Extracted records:
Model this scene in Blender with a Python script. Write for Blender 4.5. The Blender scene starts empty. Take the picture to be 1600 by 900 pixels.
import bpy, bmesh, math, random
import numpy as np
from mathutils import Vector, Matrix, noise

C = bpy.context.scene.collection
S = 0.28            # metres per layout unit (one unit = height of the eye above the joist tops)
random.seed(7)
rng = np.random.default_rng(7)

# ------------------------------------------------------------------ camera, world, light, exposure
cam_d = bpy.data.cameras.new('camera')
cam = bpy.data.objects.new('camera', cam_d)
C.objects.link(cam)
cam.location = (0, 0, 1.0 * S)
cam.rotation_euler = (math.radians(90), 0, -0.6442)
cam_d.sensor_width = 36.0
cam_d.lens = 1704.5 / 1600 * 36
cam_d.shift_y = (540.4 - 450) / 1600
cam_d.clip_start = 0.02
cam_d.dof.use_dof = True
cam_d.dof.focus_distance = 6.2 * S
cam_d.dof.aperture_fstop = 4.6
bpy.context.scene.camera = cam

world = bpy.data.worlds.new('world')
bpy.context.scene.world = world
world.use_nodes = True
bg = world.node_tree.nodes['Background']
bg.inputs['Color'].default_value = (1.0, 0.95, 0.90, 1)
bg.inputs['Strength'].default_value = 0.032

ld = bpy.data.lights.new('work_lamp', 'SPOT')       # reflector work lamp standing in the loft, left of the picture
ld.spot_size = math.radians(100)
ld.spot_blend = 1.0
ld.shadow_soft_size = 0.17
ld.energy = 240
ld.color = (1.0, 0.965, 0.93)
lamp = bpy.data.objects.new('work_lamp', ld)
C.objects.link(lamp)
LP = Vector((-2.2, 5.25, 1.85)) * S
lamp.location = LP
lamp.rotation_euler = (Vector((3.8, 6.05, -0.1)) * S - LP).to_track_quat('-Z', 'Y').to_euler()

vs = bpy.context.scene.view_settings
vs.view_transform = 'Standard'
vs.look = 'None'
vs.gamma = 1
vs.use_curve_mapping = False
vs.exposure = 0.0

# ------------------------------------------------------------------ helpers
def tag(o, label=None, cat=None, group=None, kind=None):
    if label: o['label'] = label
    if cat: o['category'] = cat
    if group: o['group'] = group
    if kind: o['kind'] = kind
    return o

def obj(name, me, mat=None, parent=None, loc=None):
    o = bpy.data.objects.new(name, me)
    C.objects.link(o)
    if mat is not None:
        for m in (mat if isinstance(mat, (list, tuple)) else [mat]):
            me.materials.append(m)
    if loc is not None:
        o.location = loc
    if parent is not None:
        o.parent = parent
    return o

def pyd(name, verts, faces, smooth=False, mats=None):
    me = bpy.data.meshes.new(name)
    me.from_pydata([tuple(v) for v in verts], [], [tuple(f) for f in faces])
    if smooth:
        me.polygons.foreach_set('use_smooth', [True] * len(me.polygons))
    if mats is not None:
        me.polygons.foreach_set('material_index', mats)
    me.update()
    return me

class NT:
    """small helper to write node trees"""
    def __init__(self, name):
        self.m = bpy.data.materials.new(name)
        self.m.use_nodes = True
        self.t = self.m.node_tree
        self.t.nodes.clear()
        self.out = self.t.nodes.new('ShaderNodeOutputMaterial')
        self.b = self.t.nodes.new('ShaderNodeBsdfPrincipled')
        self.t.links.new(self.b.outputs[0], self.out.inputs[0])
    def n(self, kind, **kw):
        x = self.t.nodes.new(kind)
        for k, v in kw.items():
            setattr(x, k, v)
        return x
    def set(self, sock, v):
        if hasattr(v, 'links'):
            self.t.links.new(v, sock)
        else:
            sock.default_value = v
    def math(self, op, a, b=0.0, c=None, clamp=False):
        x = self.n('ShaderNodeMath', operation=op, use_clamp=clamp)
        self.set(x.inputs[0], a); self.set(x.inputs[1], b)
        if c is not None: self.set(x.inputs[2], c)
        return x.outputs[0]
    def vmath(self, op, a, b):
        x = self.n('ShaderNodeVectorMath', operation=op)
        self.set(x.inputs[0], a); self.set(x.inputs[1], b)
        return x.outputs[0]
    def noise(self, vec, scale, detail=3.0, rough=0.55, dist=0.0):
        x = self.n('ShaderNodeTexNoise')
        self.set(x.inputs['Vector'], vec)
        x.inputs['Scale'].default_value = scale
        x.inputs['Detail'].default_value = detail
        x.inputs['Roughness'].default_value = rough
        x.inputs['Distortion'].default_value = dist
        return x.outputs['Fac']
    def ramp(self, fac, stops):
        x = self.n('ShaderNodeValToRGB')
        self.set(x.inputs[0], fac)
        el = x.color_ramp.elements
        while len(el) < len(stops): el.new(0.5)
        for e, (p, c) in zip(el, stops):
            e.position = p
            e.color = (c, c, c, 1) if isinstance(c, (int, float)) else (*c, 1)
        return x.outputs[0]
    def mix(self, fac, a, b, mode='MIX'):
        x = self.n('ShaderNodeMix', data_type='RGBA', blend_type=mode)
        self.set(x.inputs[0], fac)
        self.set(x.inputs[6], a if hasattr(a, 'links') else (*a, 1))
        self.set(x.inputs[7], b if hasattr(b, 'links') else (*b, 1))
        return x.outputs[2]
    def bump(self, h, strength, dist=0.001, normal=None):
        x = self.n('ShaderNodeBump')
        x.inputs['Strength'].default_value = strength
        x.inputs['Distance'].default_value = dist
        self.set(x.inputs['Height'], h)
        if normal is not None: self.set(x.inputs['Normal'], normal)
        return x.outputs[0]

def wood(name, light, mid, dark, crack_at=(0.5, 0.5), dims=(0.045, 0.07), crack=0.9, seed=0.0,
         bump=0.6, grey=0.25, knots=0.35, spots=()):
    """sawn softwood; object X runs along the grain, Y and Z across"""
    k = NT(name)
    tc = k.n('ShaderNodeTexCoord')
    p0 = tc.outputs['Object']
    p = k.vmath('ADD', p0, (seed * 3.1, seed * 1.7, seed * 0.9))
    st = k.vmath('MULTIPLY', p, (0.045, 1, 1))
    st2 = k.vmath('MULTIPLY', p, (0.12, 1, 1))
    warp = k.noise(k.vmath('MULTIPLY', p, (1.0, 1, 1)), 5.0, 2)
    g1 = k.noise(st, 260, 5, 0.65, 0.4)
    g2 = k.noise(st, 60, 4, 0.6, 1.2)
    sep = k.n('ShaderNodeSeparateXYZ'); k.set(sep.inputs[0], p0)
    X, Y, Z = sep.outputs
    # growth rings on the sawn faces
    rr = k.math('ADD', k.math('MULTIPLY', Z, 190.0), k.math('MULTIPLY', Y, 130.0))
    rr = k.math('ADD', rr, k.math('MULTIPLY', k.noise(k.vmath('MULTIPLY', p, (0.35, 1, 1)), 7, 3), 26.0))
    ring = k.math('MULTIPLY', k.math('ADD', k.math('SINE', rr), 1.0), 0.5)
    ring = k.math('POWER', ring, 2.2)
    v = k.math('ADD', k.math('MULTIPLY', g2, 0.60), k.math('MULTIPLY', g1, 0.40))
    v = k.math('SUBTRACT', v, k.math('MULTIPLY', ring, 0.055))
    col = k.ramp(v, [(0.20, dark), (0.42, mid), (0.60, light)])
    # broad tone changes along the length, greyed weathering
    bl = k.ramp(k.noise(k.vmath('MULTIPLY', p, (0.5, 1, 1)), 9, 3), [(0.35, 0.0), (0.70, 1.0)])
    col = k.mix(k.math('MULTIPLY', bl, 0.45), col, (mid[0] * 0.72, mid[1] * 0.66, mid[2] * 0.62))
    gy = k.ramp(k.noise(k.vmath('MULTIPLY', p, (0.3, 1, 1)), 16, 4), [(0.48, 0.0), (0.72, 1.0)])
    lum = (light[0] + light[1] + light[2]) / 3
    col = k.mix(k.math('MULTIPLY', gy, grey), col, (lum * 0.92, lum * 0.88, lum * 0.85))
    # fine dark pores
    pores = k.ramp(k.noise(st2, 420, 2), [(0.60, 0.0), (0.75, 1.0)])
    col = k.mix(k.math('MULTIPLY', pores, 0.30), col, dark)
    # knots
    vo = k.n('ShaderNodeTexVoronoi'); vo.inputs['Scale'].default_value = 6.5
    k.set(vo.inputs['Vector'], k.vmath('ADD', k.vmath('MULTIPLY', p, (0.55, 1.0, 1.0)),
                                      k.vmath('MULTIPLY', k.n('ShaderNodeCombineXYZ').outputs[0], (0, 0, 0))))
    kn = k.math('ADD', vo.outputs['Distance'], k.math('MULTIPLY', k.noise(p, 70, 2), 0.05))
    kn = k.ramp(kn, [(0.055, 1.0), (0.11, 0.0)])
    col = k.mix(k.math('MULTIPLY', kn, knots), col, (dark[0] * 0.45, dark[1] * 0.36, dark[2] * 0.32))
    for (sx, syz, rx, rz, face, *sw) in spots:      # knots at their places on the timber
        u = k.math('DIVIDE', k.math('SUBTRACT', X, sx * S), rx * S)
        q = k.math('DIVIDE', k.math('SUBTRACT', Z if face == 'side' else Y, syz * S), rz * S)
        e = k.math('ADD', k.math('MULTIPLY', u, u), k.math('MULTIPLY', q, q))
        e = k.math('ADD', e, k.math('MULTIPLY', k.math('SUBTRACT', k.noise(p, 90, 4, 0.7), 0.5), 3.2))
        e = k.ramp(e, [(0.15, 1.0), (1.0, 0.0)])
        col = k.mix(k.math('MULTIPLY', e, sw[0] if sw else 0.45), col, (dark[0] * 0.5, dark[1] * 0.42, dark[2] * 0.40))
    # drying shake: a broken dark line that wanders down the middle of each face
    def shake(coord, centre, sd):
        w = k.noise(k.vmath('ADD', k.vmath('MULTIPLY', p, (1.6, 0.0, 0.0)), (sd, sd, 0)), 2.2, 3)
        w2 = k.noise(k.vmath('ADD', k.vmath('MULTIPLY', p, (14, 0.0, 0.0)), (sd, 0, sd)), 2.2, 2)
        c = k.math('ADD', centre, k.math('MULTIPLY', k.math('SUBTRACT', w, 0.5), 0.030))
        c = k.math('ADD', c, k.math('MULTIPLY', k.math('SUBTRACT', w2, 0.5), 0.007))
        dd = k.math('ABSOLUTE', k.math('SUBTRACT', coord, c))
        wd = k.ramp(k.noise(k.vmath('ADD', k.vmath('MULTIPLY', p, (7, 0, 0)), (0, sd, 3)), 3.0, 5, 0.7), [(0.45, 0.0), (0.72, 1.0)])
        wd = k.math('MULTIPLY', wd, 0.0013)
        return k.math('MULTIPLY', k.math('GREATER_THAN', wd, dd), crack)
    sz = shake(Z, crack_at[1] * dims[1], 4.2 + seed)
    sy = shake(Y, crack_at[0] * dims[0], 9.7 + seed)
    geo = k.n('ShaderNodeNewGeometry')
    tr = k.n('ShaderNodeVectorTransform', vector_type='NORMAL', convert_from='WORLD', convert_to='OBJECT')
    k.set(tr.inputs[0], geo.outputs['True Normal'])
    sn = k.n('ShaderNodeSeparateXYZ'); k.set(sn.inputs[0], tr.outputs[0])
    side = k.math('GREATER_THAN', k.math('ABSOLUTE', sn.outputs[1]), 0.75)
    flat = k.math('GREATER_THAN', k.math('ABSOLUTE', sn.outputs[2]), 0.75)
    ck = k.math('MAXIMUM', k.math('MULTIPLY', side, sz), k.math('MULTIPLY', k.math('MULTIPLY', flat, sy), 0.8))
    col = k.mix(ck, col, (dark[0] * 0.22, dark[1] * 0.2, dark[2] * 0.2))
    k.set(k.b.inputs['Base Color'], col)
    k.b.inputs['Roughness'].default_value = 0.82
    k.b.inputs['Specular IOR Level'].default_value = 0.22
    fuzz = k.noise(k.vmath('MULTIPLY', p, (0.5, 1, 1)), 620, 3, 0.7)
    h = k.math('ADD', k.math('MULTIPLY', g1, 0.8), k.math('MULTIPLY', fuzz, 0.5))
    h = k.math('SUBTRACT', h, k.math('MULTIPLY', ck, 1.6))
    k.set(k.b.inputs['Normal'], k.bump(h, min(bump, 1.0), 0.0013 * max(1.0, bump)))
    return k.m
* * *
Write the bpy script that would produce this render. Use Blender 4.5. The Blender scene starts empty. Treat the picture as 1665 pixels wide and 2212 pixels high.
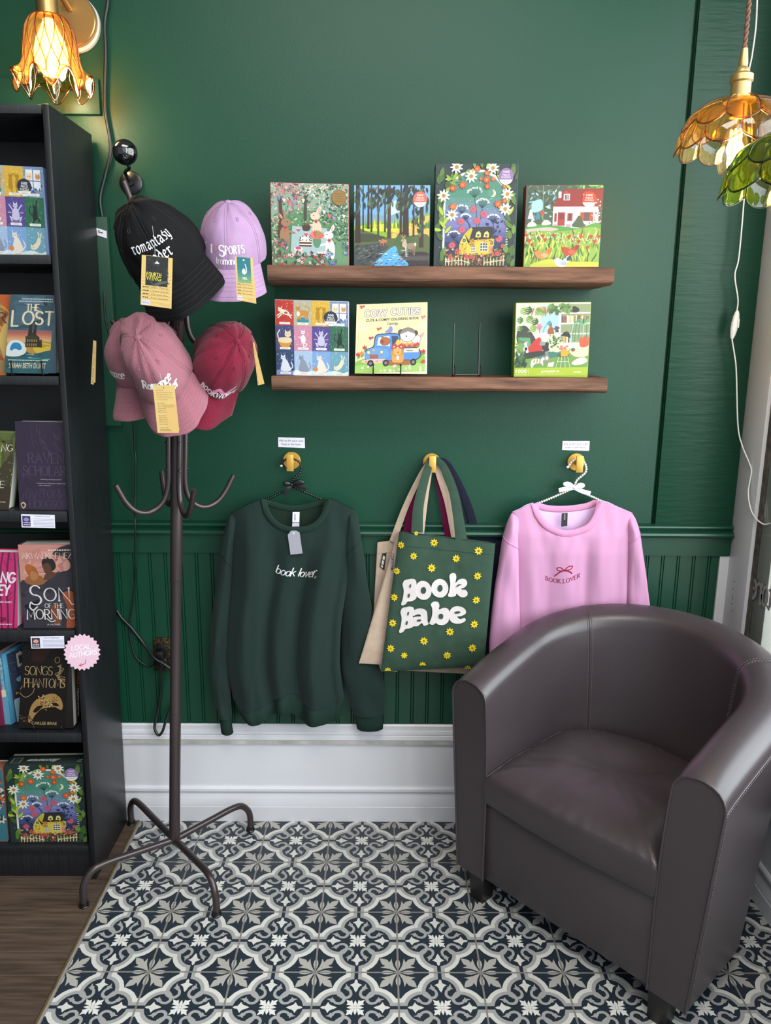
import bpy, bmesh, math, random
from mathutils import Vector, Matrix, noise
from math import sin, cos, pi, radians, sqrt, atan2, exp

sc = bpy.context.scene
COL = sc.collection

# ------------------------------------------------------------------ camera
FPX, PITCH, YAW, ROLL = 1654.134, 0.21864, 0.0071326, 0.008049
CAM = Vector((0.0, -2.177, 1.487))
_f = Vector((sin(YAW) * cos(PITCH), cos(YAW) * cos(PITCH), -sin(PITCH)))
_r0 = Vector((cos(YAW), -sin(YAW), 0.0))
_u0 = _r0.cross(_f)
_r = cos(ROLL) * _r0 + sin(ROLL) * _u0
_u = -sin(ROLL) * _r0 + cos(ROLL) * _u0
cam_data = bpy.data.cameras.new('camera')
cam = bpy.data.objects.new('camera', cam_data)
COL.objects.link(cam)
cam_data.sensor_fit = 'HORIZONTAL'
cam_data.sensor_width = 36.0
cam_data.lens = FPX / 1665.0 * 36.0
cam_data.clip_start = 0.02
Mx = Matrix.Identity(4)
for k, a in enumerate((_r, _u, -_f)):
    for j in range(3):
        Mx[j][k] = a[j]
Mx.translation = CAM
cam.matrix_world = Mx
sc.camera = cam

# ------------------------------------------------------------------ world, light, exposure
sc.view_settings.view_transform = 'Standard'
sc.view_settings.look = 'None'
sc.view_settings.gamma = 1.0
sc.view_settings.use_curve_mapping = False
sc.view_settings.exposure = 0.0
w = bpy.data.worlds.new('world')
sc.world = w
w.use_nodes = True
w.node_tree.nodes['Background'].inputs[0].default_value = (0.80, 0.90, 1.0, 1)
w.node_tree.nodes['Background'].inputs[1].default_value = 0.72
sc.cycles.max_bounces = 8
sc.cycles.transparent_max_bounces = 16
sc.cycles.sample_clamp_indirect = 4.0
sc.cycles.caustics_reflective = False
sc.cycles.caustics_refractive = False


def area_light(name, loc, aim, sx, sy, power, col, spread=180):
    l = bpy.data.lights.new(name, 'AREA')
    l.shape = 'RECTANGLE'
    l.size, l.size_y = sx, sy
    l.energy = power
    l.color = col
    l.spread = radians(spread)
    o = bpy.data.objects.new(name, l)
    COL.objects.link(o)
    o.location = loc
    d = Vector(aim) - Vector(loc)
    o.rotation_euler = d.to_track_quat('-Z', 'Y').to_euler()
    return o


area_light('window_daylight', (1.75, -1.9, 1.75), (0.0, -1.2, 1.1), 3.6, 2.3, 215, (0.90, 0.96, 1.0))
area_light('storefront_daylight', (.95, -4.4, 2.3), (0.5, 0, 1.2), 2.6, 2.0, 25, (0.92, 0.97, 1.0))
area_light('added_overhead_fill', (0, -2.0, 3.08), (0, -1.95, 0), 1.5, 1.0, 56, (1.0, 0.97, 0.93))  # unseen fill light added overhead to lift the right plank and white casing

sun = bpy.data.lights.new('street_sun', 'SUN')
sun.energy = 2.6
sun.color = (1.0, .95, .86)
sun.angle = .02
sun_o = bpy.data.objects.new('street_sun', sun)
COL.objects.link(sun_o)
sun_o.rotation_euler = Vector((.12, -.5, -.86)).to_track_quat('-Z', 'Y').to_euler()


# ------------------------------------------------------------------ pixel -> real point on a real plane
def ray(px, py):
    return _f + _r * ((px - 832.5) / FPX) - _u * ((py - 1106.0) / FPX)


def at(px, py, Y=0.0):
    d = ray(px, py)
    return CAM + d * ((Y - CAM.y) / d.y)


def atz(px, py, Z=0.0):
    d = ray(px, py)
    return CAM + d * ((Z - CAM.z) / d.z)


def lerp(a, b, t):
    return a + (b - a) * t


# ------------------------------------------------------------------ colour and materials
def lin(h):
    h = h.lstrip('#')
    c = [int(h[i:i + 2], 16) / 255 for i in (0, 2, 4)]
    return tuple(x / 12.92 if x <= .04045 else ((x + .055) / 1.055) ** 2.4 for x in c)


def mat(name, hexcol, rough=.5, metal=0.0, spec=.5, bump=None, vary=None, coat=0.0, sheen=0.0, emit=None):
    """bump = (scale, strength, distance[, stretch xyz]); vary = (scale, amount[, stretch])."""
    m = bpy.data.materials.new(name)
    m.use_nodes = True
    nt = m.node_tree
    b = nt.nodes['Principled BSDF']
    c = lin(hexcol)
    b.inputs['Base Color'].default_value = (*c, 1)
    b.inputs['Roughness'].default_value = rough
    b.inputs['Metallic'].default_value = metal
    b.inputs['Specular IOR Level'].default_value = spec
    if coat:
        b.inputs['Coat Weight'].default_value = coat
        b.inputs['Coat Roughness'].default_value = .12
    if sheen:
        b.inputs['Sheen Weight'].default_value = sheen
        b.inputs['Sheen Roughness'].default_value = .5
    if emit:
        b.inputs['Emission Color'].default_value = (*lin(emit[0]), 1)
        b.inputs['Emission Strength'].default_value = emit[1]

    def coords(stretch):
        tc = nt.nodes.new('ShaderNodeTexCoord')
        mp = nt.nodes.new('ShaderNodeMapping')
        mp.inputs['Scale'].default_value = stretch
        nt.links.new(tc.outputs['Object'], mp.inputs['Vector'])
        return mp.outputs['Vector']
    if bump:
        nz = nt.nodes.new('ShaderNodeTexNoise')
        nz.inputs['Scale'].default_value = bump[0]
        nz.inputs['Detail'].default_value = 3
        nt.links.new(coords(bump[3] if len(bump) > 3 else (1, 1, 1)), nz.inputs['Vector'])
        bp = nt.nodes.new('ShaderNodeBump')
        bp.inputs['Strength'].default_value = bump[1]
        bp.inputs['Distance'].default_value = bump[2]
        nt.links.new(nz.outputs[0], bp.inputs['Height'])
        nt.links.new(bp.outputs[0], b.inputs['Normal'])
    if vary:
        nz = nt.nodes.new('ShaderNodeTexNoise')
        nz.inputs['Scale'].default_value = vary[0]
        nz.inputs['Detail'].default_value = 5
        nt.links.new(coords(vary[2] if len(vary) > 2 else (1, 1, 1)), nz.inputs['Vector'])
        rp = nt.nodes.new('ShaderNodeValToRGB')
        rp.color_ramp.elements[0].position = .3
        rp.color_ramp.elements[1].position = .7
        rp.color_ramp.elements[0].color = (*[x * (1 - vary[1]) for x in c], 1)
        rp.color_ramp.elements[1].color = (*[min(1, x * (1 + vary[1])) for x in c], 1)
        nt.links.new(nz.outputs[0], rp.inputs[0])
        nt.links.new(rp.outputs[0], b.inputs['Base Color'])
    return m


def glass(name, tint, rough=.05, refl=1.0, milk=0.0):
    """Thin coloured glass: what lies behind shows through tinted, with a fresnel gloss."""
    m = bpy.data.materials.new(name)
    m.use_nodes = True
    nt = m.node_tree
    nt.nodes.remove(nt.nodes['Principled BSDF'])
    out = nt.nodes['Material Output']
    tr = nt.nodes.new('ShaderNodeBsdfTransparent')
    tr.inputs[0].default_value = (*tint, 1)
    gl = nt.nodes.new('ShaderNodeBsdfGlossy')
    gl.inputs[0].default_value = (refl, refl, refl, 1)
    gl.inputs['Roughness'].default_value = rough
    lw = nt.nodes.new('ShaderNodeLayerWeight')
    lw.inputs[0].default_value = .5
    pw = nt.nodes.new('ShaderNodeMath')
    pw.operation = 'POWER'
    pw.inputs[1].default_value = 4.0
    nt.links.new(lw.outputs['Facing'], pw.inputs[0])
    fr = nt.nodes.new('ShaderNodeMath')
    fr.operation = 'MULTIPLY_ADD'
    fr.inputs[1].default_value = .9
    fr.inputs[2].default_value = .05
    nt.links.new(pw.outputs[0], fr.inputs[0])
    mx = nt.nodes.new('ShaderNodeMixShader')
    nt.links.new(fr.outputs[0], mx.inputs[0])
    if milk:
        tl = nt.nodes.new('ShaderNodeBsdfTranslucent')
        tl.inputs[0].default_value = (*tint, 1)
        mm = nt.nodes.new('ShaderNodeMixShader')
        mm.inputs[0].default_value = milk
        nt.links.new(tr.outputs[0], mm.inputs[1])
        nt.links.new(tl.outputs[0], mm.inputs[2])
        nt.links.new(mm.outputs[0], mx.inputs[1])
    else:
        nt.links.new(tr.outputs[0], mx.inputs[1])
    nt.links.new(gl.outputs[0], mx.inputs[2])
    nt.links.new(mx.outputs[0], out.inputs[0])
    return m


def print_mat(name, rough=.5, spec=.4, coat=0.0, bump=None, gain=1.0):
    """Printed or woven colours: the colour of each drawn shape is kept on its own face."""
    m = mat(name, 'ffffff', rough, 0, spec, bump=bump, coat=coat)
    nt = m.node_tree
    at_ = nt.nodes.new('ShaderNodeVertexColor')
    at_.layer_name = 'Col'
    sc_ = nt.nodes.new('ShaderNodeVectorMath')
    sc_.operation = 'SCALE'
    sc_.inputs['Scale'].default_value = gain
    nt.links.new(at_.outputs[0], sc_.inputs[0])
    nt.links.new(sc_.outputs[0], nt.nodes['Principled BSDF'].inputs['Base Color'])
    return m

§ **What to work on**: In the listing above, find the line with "Write the bpy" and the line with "sc.cycles.caustics_refractive = False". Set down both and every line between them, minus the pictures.

§ **Task result**:
Write the bpy script that would produce this render. Use Blender 4.5. The Blender scene starts empty. Treat the picture as 1665 pixels wide and 2212 pixels high.
import bpy, bmesh, math, random
from mathutils import Vector, Matrix, noise
from math import sin, cos, pi, radians, sqrt, atan2, exp

sc = bpy.context.scene
COL = sc.collection

# ------------------------------------------------------------------ camera
FPX, PITCH, YAW, ROLL = 1654.134, 0.21864, 0.0071326, 0.008049
CAM = Vector((0.0, -2.177, 1.487))
_f = Vector((sin(YAW) * cos(PITCH), cos(YAW) * cos(PITCH), -sin(PITCH)))
_r0 = Vector((cos(YAW), -sin(YAW), 0.0))
_u0 = _r0.cross(_f)
_r = cos(ROLL) * _r0 + sin(ROLL) * _u0
_u = -sin(ROLL) * _r0 + cos(ROLL) * _u0
cam_data = bpy.data.cameras.new('camera')
cam = bpy.data.objects.new('camera', cam_data)
COL.objects.link(cam)
cam_data.sensor_fit = 'HORIZONTAL'
cam_data.sensor_width = 36.0
cam_data.lens = FPX / 1665.0 * 36.0
cam_data.clip_start = 0.02
Mx = Matrix.Identity(4)
for k, a in enumerate((_r, _u, -_f)):
    for j in range(3):
        Mx[j][k] = a[j]
Mx.translation = CAM
cam.matrix_world = Mx
sc.camera = cam

# ------------------------------------------------------------------ world, light, exposure
sc.view_settings.view_transform = 'Standard'
sc.view_settings.look = 'None'
sc.view_settings.gamma = 1.0
sc.view_settings.use_curve_mapping = False
sc.view_settings.exposure = 0.0
w = bpy.data.worlds.new('world')
sc.world = w
w.use_nodes = True
w.node_tree.nodes['Background'].inputs[0].default_value = (0.80, 0.90, 1.0, 1)
w.node_tree.nodes['Background'].inputs[1].default_value = 0.72
sc.cycles.max_bounces = 8
sc.cycles.transparent_max_bounces = 16
sc.cycles.sample_clamp_indirect = 4.0
sc.cycles.caustics_reflective = False
sc.cycles.caustics_refractive = False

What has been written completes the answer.